Most answers are not exactly true or detailed... Don't forget safe_mode checks if the owner of the SCRIPT matches the owner of the file you want to access. It has nothing to do with the httpd user:group.
For example, your httpd could run as apache:daemon, your script owned by some_user:users and the file you want to right to some_other_user:users
If you don't activate safe_mode_gid, the script won't be able to access the file because users don't match.
This is a common phenomenon when a script creates a folder and then tries to create files inside this folder.
The folder creation succeeds because the parent folder is owned by the same user as the script creating it (most likely, it was uploaded by "some_user").

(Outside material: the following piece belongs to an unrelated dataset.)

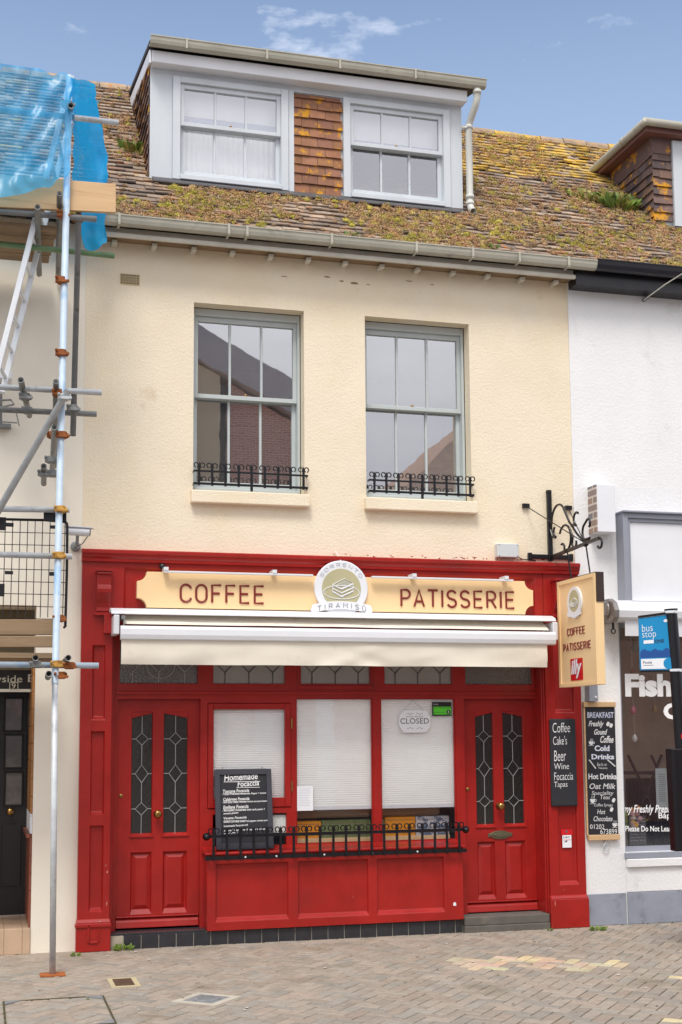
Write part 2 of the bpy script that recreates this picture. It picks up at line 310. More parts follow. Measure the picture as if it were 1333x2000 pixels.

BUT, the created folder is now owned by the httpd user, let's say apache:daemon
If safe_mode is active, you won't be able to create a file inside this folder because the script owner (some_user) doesn't match the folder owner (apache).
Even if you activate safe_mode_gid, it won't work because the script group is "users" while the folder group is "daemon".
The best solution is to set the same group for ftp users and httpd.
Don't forget you have to allow write access to the group on the "writeable" folder too, and this is less secure because since all your users are in the same group, an httpd process could access the other users files since you activate safe_mode_gid.
You should in fact combine safe_mode_gid + open_basedir and set the home of the user as open_basedire value to avoid this.